There are 3 basic types of texture: Hot Pressed (or smooth); Cold Pressed (or NOT meaning not hot pressed) and Rough (described as extra rough in some  makes).

Hot Pressed (HP) has a  really smooth surface and used for those wanting to create lots of detail, paint dries quickly on the surface and there is not as much granulation. Often used by botanical artists as they are looking for a very smooth finish, sometimes with many layers with no granulation and of course want to create lots of detail.

Cold Pressed (CP) paper a good all round texture, provides some granulation and the paint doesn't dry too quickly. Probably the most popular surface and often used by beginners.

Rough (or extra rough paper). My favourite... harder to create lots of details and more unpredictable but good for expressive mark making, granulation and unexpected things happening on the paper. Allows for moving the paint around as drying time is longer ....the paint sits in the valleys of the paper so you can work with it for longer.

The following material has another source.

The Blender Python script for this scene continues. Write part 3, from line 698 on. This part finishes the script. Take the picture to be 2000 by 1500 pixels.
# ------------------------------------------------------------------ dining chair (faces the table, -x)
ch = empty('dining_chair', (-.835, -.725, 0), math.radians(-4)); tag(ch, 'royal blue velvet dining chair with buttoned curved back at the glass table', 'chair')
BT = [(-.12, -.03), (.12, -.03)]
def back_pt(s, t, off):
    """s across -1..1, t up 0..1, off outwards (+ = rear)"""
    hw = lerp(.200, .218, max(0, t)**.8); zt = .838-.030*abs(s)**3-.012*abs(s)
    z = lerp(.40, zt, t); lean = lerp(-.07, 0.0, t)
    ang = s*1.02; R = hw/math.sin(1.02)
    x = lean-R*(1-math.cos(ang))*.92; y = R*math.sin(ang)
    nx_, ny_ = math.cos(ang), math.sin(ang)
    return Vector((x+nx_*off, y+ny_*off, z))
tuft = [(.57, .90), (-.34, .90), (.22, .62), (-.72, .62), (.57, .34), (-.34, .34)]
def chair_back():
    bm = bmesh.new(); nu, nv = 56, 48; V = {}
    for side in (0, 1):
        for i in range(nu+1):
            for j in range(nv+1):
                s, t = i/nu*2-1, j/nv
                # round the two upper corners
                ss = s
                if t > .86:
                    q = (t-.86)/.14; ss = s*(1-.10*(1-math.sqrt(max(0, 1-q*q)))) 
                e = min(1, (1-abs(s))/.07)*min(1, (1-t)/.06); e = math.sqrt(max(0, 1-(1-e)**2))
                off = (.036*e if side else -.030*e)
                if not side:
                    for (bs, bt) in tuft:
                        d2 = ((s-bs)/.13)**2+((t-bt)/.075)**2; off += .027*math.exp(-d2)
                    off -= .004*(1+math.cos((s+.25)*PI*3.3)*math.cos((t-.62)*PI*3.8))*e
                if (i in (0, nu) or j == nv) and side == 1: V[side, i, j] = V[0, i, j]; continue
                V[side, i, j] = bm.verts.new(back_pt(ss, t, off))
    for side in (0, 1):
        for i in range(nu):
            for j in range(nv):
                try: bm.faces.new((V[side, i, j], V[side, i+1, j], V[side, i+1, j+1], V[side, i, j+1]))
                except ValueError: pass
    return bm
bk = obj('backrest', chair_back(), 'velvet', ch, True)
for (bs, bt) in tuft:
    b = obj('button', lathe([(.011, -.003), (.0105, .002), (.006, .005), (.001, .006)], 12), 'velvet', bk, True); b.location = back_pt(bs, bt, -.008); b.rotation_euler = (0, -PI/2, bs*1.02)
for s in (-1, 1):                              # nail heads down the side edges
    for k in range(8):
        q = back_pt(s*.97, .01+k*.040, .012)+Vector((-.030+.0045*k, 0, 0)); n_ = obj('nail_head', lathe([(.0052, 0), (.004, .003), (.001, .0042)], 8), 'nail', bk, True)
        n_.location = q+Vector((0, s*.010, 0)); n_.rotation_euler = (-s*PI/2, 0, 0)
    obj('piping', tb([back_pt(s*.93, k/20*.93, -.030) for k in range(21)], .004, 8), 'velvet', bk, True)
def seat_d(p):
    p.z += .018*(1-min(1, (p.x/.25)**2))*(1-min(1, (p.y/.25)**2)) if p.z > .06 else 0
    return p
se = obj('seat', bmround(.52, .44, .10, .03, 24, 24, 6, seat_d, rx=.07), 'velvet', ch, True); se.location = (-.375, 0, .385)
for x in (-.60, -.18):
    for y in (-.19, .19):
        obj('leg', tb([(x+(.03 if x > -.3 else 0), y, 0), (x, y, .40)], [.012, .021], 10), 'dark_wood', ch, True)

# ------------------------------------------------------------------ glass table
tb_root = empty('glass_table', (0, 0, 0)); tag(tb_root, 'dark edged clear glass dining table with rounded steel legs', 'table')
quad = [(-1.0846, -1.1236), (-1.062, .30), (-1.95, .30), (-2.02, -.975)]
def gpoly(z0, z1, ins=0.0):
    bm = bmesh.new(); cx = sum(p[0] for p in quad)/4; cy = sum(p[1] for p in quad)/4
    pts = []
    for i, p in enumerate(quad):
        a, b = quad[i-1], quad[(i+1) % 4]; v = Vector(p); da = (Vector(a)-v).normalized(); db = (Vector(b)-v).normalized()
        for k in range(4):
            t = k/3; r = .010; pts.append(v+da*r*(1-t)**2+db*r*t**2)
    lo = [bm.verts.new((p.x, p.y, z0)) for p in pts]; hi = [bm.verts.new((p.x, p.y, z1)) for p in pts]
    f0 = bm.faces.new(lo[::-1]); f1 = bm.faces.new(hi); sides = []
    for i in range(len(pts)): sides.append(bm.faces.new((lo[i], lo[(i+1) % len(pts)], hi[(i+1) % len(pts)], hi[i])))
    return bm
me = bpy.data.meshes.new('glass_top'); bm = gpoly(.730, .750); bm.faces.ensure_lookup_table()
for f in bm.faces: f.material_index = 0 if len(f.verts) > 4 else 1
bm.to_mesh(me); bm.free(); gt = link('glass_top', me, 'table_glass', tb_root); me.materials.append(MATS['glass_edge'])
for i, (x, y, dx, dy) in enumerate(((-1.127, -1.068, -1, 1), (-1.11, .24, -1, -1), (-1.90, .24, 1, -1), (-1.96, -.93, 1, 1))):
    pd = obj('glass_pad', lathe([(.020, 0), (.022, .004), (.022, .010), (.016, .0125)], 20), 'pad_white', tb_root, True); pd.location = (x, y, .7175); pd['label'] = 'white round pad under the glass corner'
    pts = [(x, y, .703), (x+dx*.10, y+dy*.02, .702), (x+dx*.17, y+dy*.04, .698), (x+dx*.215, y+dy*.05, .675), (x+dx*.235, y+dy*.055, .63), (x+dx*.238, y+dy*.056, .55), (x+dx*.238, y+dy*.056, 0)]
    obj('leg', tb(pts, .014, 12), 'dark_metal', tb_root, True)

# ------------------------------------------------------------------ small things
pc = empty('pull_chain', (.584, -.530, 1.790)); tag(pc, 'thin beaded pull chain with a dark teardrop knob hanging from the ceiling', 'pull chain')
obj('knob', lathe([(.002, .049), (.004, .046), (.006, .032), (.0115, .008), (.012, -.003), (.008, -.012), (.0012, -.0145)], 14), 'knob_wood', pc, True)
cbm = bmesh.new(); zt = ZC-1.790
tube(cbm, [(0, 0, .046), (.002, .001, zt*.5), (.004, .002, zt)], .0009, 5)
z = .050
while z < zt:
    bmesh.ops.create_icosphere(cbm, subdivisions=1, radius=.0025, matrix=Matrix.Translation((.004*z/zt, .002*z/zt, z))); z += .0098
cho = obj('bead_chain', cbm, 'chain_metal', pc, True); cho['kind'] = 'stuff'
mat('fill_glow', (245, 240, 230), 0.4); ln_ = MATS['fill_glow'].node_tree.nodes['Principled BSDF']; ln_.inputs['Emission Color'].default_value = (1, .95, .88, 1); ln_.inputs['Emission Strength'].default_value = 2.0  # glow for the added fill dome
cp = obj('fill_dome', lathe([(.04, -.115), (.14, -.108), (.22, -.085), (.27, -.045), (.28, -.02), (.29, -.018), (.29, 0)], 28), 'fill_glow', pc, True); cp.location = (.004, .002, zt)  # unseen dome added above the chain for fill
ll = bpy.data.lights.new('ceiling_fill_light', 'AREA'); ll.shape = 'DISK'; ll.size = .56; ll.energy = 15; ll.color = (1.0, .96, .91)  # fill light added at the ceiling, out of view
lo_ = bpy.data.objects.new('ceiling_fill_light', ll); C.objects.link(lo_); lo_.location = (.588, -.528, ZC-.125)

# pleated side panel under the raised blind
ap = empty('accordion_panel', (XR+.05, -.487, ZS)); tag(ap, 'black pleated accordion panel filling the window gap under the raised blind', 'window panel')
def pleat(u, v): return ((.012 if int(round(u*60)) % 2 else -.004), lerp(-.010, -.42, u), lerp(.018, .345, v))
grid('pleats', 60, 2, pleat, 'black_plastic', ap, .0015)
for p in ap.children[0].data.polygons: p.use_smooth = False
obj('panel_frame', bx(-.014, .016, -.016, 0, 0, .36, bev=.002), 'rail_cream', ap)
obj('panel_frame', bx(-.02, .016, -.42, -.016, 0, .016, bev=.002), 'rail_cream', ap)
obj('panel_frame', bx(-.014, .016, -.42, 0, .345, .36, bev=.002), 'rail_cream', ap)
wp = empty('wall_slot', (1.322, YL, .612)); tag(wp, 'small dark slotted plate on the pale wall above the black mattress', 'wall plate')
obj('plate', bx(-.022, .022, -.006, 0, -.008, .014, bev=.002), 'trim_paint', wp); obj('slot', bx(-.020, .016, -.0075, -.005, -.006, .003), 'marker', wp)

Surface is really a matter of personal preference and you need to choose a paper which best suits the way you paint and will best allow you to get the sort of look you want. For the style I have which is a looser interpretative way of painting rough paper is ideal and I now find it very difficult to paint on a smoother surface as hard edges are constantly appearing where I don't want them and they are much harder to get rid of than to create!

As for which product to use, different manufacturers produce different surfaces and all have good qualities and again this is personal preference. I use Bockingford extra rough 140lb or Saunders Waterford Rough 140lb for all my demos and workshops. For my own work I tend to use Saunders though though I will also use Bockingford as well. Both papers are produced by St Cuthbert's Mill in England and both have very good lifting properties. Bockingford is a excellent paper at a really good price point and Saunders though more expensive is a 100% cotton paper and less expensive than many of other papers of this type. The other plus point about these two papers is that they have a very similar surface on both sides.... some papers have different surfaces so a rough and smooth which is no good for me as I often work on both sides.

The one thing I would say is that paper is the most important thing for you to get right when you are painting. Inferior paper which is not designed for watercolour painting is a waste of money and using it for practice is false economy.  It will neither teach you how to paint on proper paper nor help you in your struggles to paint in watercolour. So you need at least 140lb with the texture of your choice and you need to do all your practicing on the same paper. Every paper needs getting used to, so while I know it can be expensive (I buy in bulk and I also use the backs of practice sheets, demos or failed painting), you need to learn how the particular paper handles the paint.  That is why practicing on poor paper is a waste of time... it might teach you how to paint on that particular paper but will not prepare you for the time you wish to paint on good paper. Good paper is a joy to work with and gives you a finish you simply won't get with inferior papers.

To conclude, this is my point of view only and  I must add that not all (though most) artists agree with the view that paper is the single most important component,  some choose brushes and others, artists quality paint. However this is the opinion which I have formed from seeing what happens when not only I, but also my students use cartridge paper, and other cheap papers which are not fit for purpose (one reason I don't tend to buy sketch books for painting and make my own (generally using full imperial sheets of Bockingford), watercolour painting can be enough of a struggle without having to fight the paper too!!

Some places sell trial packs usually quarter imperial size with a selection of papers with different textures and makes for you to try. These are a really good idea as you can then decide which suits you best. Some manufacturers will also send out free trial packs with a selection of their own brand (St Cuthbert's Mill will do this).  Admittedly the paper size is only small but again it will give you an idea of what to buy.